▸ **DATA**:
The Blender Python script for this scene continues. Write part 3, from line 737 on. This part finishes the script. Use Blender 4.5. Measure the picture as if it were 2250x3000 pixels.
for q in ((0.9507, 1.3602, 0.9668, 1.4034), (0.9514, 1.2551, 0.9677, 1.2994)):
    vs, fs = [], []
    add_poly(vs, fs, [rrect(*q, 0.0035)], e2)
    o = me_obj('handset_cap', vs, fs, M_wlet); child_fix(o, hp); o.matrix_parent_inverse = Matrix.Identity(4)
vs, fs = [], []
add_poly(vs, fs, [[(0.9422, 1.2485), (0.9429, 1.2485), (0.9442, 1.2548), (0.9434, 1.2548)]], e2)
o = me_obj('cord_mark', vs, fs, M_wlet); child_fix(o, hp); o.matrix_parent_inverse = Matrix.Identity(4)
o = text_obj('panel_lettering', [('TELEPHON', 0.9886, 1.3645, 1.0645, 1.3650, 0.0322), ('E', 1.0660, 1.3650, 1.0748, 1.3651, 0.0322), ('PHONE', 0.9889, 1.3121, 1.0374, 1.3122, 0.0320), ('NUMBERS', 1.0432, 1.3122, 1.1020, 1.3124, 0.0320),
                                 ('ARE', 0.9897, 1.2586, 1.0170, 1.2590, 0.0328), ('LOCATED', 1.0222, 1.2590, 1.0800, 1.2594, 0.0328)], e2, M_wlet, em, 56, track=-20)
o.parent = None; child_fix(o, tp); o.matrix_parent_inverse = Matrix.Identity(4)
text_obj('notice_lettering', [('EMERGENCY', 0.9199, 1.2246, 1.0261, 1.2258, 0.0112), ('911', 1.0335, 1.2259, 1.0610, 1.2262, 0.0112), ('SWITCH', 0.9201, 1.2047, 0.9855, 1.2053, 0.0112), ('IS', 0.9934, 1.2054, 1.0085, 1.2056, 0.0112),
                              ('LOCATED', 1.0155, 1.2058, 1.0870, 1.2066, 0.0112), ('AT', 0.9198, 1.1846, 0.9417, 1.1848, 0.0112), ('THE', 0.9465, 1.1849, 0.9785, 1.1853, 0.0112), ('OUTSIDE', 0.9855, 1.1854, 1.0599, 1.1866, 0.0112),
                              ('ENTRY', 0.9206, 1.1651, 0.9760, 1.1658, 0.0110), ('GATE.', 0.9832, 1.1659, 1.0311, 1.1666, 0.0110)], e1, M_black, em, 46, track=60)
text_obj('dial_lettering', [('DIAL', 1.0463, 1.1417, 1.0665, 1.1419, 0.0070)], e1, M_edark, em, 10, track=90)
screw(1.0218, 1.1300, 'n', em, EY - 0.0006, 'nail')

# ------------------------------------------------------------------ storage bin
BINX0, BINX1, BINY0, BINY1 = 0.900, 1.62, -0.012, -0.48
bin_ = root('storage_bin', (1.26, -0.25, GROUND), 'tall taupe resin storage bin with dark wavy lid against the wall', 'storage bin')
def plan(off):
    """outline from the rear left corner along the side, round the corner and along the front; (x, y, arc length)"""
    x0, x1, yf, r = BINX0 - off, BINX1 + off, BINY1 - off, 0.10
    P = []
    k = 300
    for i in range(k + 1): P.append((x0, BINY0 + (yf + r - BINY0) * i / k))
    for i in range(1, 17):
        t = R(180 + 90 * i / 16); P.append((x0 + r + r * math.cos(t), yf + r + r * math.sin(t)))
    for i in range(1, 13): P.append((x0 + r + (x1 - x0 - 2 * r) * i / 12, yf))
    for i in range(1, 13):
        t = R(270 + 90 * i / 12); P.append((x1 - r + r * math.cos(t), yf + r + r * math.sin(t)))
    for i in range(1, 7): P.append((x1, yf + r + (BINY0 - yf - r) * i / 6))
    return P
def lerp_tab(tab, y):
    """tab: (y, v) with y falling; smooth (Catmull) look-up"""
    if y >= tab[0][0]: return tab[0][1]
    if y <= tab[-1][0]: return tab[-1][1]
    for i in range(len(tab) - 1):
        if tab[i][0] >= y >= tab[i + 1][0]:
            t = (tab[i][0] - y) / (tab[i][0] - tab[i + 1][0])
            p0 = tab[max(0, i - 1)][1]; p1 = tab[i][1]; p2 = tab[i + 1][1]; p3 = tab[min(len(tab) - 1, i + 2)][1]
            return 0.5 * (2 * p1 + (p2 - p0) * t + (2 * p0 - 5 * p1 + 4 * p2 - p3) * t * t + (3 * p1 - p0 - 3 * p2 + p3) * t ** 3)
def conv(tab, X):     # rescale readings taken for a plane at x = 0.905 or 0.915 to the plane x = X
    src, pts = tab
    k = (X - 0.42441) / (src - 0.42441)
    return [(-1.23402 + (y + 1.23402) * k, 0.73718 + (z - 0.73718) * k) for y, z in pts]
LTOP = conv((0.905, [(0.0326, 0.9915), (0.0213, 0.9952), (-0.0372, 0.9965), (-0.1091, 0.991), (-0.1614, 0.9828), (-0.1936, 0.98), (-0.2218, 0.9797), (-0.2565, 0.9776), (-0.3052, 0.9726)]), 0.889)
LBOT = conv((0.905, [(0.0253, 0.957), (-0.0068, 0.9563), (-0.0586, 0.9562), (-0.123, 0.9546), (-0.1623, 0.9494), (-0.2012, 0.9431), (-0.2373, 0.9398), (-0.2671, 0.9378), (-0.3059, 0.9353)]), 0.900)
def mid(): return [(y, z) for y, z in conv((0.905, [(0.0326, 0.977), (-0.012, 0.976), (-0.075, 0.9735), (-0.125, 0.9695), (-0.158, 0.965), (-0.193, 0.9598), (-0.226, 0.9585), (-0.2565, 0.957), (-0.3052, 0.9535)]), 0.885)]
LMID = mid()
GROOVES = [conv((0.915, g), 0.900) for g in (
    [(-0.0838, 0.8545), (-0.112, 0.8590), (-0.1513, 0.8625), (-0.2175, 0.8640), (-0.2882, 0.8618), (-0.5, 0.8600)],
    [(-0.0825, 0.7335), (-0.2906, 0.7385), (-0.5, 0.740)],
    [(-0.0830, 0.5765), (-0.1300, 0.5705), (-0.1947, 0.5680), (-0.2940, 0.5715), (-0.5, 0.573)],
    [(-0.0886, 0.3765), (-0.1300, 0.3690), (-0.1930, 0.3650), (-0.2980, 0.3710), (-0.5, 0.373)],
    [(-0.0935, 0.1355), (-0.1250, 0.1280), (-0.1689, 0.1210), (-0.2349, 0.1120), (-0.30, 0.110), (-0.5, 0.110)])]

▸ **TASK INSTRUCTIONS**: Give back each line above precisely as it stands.

▸ **OUTPUT OF THE TASK**:
The Blender Python script for this scene continues. Write part 3, from line 737 on. This part finishes the script. Use Blender 4.5. Measure the picture as if it were 2250x3000 pixels.
for q in ((0.9507, 1.3602, 0.9668, 1.4034), (0.9514, 1.2551, 0.9677, 1.2994)):
    vs, fs = [], []
    add_poly(vs, fs, [rrect(*q, 0.0035)], e2)
    o = me_obj('handset_cap', vs, fs, M_wlet); child_fix(o, hp); o.matrix_parent_inverse = Matrix.Identity(4)
vs, fs = [], []
add_poly(vs, fs, [[(0.9422, 1.2485), (0.9429, 1.2485), (0.9442, 1.2548), (0.9434, 1.2548)]], e2)
o = me_obj('cord_mark', vs, fs, M_wlet); child_fix(o, hp); o.matrix_parent_inverse = Matrix.Identity(4)
o = text_obj('panel_lettering', [('TELEPHON', 0.9886, 1.3645, 1.0645, 1.3650, 0.0322), ('E', 1.0660, 1.3650, 1.0748, 1.3651, 0.0322), ('PHONE', 0.9889, 1.3121, 1.0374, 1.3122, 0.0320), ('NUMBERS', 1.0432, 1.3122, 1.1020, 1.3124, 0.0320),
                                 ('ARE', 0.9897, 1.2586, 1.0170, 1.2590, 0.0328), ('LOCATED', 1.0222, 1.2590, 1.0800, 1.2594, 0.0328)], e2, M_wlet, em, 56, track=-20)
o.parent = None; child_fix(o, tp); o.matrix_parent_inverse = Matrix.Identity(4)
text_obj('notice_lettering', [('EMERGENCY', 0.9199, 1.2246, 1.0261, 1.2258, 0.0112), ('911', 1.0335, 1.2259, 1.0610, 1.2262, 0.0112), ('SWITCH', 0.9201, 1.2047, 0.9855, 1.2053, 0.0112), ('IS', 0.9934, 1.2054, 1.0085, 1.2056, 0.0112),
                              ('LOCATED', 1.0155, 1.2058, 1.0870, 1.2066, 0.0112), ('AT', 0.9198, 1.1846, 0.9417, 1.1848, 0.0112), ('THE', 0.9465, 1.1849, 0.9785, 1.1853, 0.0112), ('OUTSIDE', 0.9855, 1.1854, 1.0599, 1.1866, 0.0112),
                              ('ENTRY', 0.9206, 1.1651, 0.9760, 1.1658, 0.0110), ('GATE.', 0.9832, 1.1659, 1.0311, 1.1666, 0.0110)], e1, M_black, em, 46, track=60)
text_obj('dial_lettering', [('DIAL', 1.0463, 1.1417, 1.0665, 1.1419, 0.0070)], e1, M_edark, em, 10, track=90)
screw(1.0218, 1.1300, 'n', em, EY - 0.0006, 'nail')

# ------------------------------------------------------------------ storage bin
BINX0, BINX1, BINY0, BINY1 = 0.900, 1.62, -0.012, -0.48
bin_ = root('storage_bin', (1.26, -0.25, GROUND), 'tall taupe resin storage bin with dark wavy lid against the wall', 'storage bin')
def plan(off):
    """outline from the rear left corner along the side, round the corner and along the front; (x, y, arc length)"""
    x0, x1, yf, r = BINX0 - off, BINX1 + off, BINY1 - off, 0.10
    P = []
    k = 300
    for i in range(k + 1): P.append((x0, BINY0 + (yf + r - BINY0) * i / k))
    for i in range(1, 17):
        t = R(180 + 90 * i / 16); P.append((x0 + r + r * math.cos(t), yf + r + r * math.sin(t)))
    for i in range(1, 13): P.append((x0 + r + (x1 - x0 - 2 * r) * i / 12, yf))
    for i in range(1, 13):
        t = R(270 + 90 * i / 12); P.append((x1 - r + r * math.cos(t), yf + r + r * math.sin(t)))
    for i in range(1, 7): P.append((x1, yf + r + (BINY0 - yf - r) * i / 6))
    return P
def lerp_tab(tab, y):
    """tab: (y, v) with y falling; smooth (Catmull) look-up"""
    if y >= tab[0][0]: return tab[0][1]
    if y <= tab[-1][0]: return tab[-1][1]
    for i in range(len(tab) - 1):
        if tab[i][0] >= y >= tab[i + 1][0]:
            t = (tab[i][0] - y) / (tab[i][0] - tab[i + 1][0])
            p0 = tab[max(0, i - 1)][1]; p1 = tab[i][1]; p2 = tab[i + 1][1]; p3 = tab[min(len(tab) - 1, i + 2)][1]
            return 0.5 * (2 * p1 + (p2 - p0) * t + (2 * p0 - 5 * p1 + 4 * p2 - p3) * t * t + (3 * p1 - p0 - 3 * p2 + p3) * t ** 3)
def conv(tab, X):     # rescale readings taken for a plane at x = 0.905 or 0.915 to the plane x = X
    src, pts = tab
    k = (X - 0.42441) / (src - 0.42441)
    return [(-1.23402 + (y + 1.23402) * k, 0.73718 + (z - 0.73718) * k) for y, z in pts]
LTOP = conv((0.905, [(0.0326, 0.9915), (0.0213, 0.9952), (-0.0372, 0.9965), (-0.1091, 0.991), (-0.1614, 0.9828), (-0.1936, 0.98), (-0.2218, 0.9797), (-0.2565, 0.9776), (-0.3052, 0.9726)]), 0.889)
LBOT = conv((0.905, [(0.0253, 0.957), (-0.0068, 0.9563), (-0.0586, 0.9562), (-0.123, 0.9546), (-0.1623, 0.9494), (-0.2012, 0.9431), (-0.2373, 0.9398), (-0.2671, 0.9378), (-0.3059, 0.9353)]), 0.900)
def mid(): return [(y, z) for y, z in conv((0.905, [(0.0326, 0.977), (-0.012, 0.976), (-0.075, 0.9735), (-0.125, 0.9695), (-0.158, 0.965), (-0.193, 0.9598), (-0.226, 0.9585), (-0.2565, 0.957), (-0.3052, 0.9535)]), 0.885)]
LMID = mid()
GROOVES = [conv((0.915, g), 0.900) for g in (
    [(-0.0838, 0.8545), (-0.112, 0.8590), (-0.1513, 0.8625), (-0.2175, 0.8640), (-0.2882, 0.8618), (-0.5, 0.8600)],
    [(-0.0825, 0.7335), (-0.2906, 0.7385), (-0.5, 0.740)],
    [(-0.0830, 0.5765), (-0.1300, 0.5705), (-0.1947, 0.5680), (-0.2940, 0.5715), (-0.5, 0.573)],
    [(-0.0886, 0.3765), (-0.1300, 0.3690), (-0.1930, 0.3650), (-0.2980, 0.3710), (-0.5, 0.373)],
    [(-0.0935, 0.1355), (-0.1250, 0.1280), (-0.1689, 0.1210), (-0.2349, 0.1120), (-0.30, 0.110), (-0.5, 0.110)])]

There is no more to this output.